You didn't know him, right? You've never met Kurt Cobain?

I never met Kurt Cobain, but I felt like I got to know him in a manner probably more intimate than anyone I've known outside of my family.

What a strangely unique experience.

I've never had access to another person's art and work or, particularly, someone who is as prolific and was able to externalize his interior world as deeply as Kurt could. What also was helpful, not knowing him — and I was in the same boat as Frances in that realm, because I think both of us were in that position where we were sort of entering it. You can't divorce yourself from your own life experiences, but short of that there weren't any myths I was going in there to debunk. If what I found was in concert with the myths then we would be having a separate conversation.

"Everybody feels protective and possessive about Kurt, and I think that can be attributed to his unique gift, an ability to touch our lives, and make us feel like he's our friend."

So did your perspective of him change?

Absolutely. I have to say I was so in awe. I continue to this day to be in awe of his ability to connect with people. I mean, what's so sad and tragic about his story is I think in many ways Kurt felt very alone, and yet through his art he was really able to connect. ... Everybody feels protective and possessive about Kurt, and I think that can be attributed to his unique gift, an ability to touch our lives, and make us feel like he's our friend.

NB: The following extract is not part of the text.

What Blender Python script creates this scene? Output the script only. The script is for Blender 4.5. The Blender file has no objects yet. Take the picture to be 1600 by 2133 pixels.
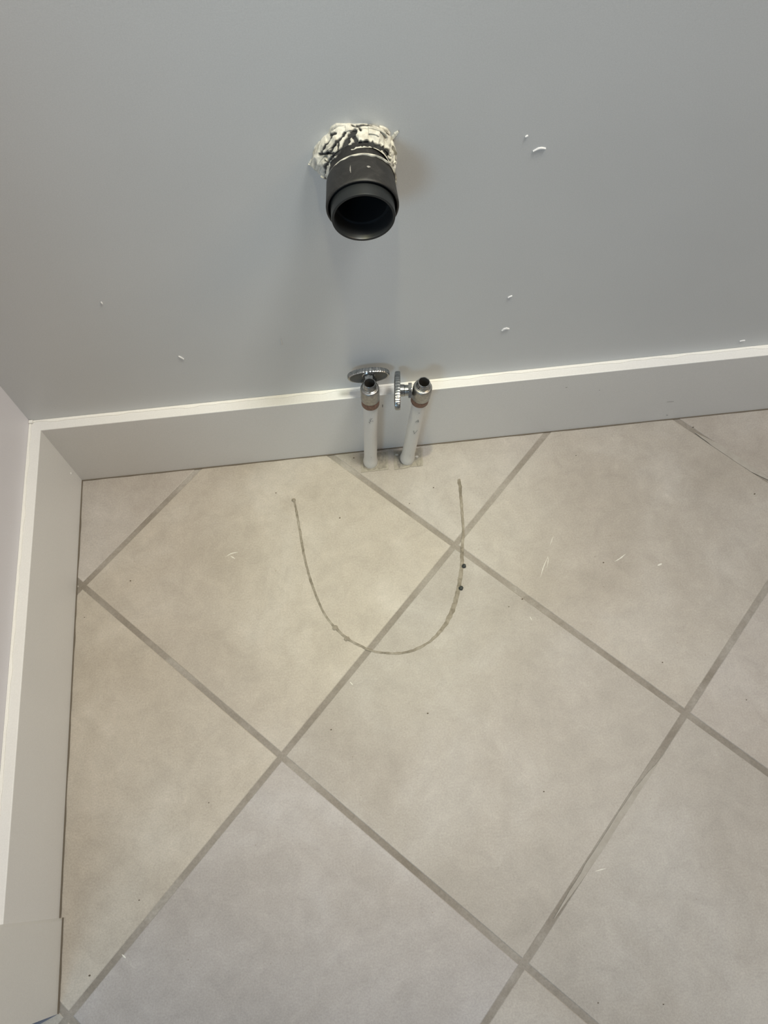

I've heard every now and then the criticism, "Why are we still talking about him? He was a druggie who did three albums." No, that is not true. He is a man who has brought comfort to generations of people all over the world. It's almost like a rite of passage when you turn 12 and 13 and you look at your parents with different eyes. You have Kurt, and he's singing about your experiences. They're our collective experiences. And I think that is why we're sitting here talking about him today.